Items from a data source

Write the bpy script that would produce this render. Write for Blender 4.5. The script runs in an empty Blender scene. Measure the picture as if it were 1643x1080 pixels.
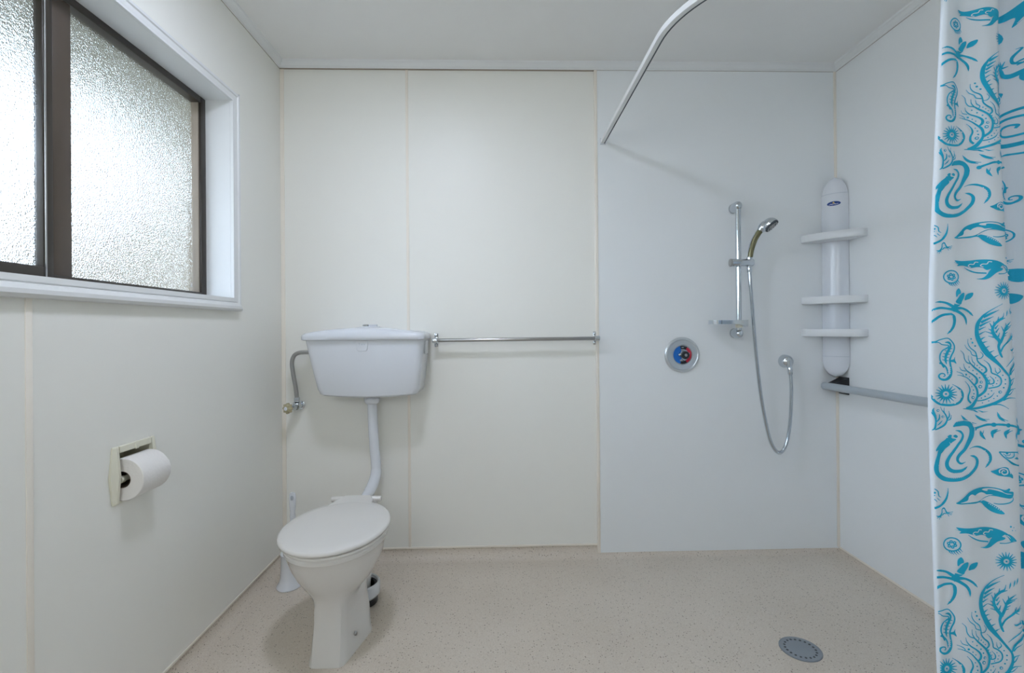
import bpy, bmesh, math, random
from mathutils import Vector, Matrix, geometry

PI = math.pi
random.seed(4)
scene = bpy.context.scene
COL = scene.collection

# ------------------------------------------------------------------ camera
cam_data = bpy.data.cameras.new('camera')
cam = bpy.data.objects.new('camera', cam_data)
COL.objects.link(cam)
cam_data.sensor_fit = 'HORIZONTAL'
cam_data.sensor_width = 36.0
cam_data.lens = 781.58 * 36.0 / 1643
cam_data.shift_x = -0.00222
cam_data.shift_y = -0.00912
cam_data.clip_start = 0.02
R_ = Vector((0.99958704, -0.02768486, -0.00769992))
U_ = Vector((0.0076582, -0.00161268, 0.99996938))
F_ = Vector((0.02769643, 0.9996154, 0.0014))
cam.matrix_world = Matrix(((R_.x, U_.x, -F_.x, 0.0), (R_.y, U_.y, -F_.y, 0.0), (R_.z, U_.z, -F_.z, 1.10), (0, 0, 0, 1)))
scene.camera = cam

# ------------------------------------------------------------------ light
SKY = 12.5          # overcast daylight outside the window
LAMP = 112.0
REAR_FILL = 8.9   # added fill light on the rear wall, unseen behind the camera
world = bpy.data.worlds.new('sky')
scene.world = world
world.use_nodes = True
nt = world.node_tree
nt.nodes.clear()
wo = nt.nodes.new('ShaderNodeOutputWorld'); bg = nt.nodes.new('ShaderNodeBackground')
tc = nt.nodes.new('ShaderNodeTexCoord'); sp = nt.nodes.new('ShaderNodeSeparateXYZ'); cr = nt.nodes.new('ShaderNodeValToRGB')
mr = nt.nodes.new('ShaderNodeMapRange'); mr.inputs[1].default_value = -1.0
nt.links.new(tc.outputs['Generated'], sp.inputs[0]); nt.links.new(sp.outputs[2], mr.inputs[0])
nt.links.new(mr.outputs[0], cr.inputs[0]); nt.links.new(cr.outputs[0], bg.inputs[0]); nt.links.new(bg.outputs[0], wo.inputs[0])
els = cr.color_ramp.elements
els[0].position = 0.0; els[0].color = (0.16, 0.17, 0.15, 1)
els[1].position = 1.0; els[1].color = (0.55, 0.72, 1.0, 1)
for p_, c_ in ((0.49, (0.20, 0.21, 0.18, 1)), (0.51, (0.68, 0.81, 1.0, 1)), (0.7, (0.55, 0.73, 1.0, 1))):
    e_ = els.new(p_); e_.color = c_
bg.inputs[1].default_value = SKY
scene.cycles.max_bounces = 16
scene.cycles.diffuse_bounces = 8
scene.cycles.transmission_bounces = 10
scene.cycles.sample_clamp_indirect = 8
scene.cycles.use_denoising = True

sun_l = bpy.data.lights.new('sun', 'SUN'); sun_l.energy = 10.0; sun_l.color = (1.0, 0.90, 0.74); sun_l.angle = 0.01
sun_o = bpy.data.objects.new('sun', sun_l); COL.objects.link(sun_o)
sun_o.rotation_euler = Vector((-0.72, 0.25, -0.62)).to_track_quat('-Z', 'Y').to_euler()     # shines on the hedge, over the house
XL, XR, D, Y0 = -1.0354, 1.6388, 2.3332, -0.62
ZC = 2.362          # ceiling
DOOR = (0.72, 1.52, 0.0, 2.02)   # doorway in the rear wall: x0, x1, z0, z1
scene.view_settings.view_transform = 'Standard'
scene.view_settings.look = 'None'
scene.view_settings.gamma = 1
scene.view_settings.use_curve_mapping = False
scene.view_settings.exposure = -0.07

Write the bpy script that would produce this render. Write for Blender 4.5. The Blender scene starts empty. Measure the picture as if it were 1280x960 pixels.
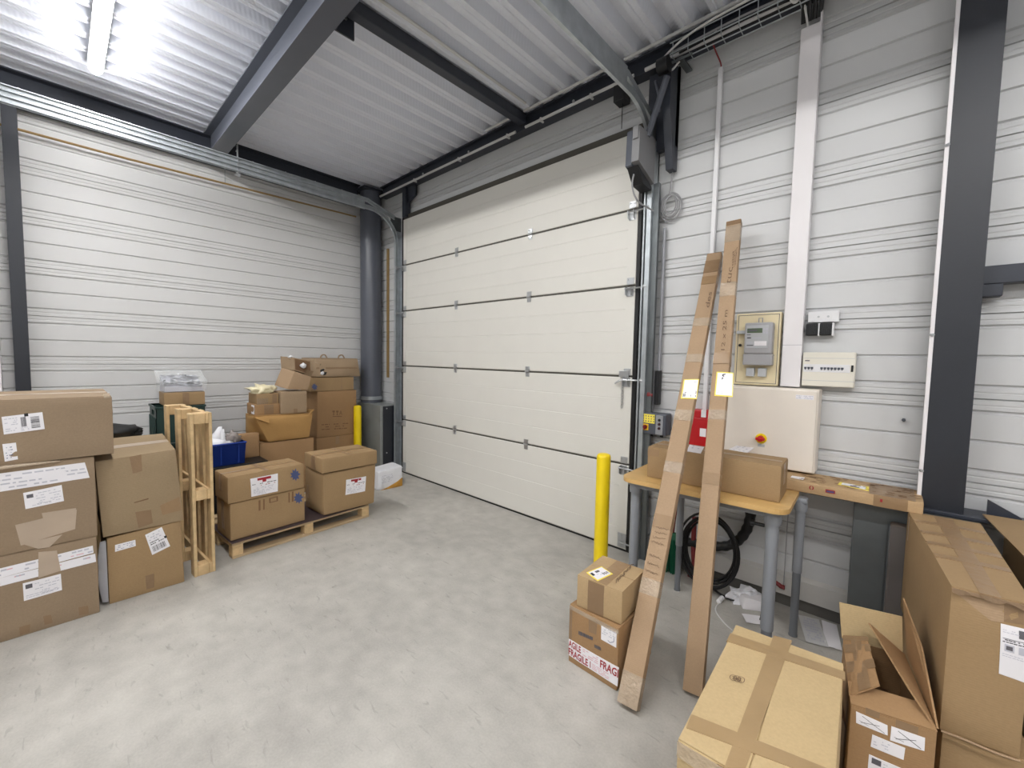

Exercise details
Take the records above from their first line through the line with "scene.camera = cam" and set those lines down word for word, minus the pictures.

Output for this task
Write the bpy script that would produce this render. Write for Blender 4.5. The script runs in an empty Blender scene. Measure the picture as if it were 1643x1080 pixels.
import bpy, bmesh, math, random
from mathutils import Vector, Matrix, geometry

PI = math.pi
random.seed(4)
scene = bpy.context.scene
COL = scene.collection

# ------------------------------------------------------------------ camera
cam_data = bpy.data.cameras.new('camera')
cam = bpy.data.objects.new('camera', cam_data)
COL.objects.link(cam)
cam_data.sensor_fit = 'HORIZONTAL'
cam_data.sensor_width = 36.0
cam_data.lens = 781.58 * 36.0 / 1643
cam_data.shift_x = -0.00222
cam_data.shift_y = -0.00912
cam_data.clip_start = 0.02
R_ = Vector((0.99958704, -0.02768486, -0.00769992))
U_ = Vector((0.0076582, -0.00161268, 0.99996938))
F_ = Vector((0.02769643, 0.9996154, 0.0014))
cam.matrix_world = Matrix(((R_.x, U_.x, -F_.x, 0.0), (R_.y, U_.y, -F_.y, 0.0), (R_.z, U_.z, -F_.z, 1.10), (0, 0, 0, 1)))
scene.camera = cam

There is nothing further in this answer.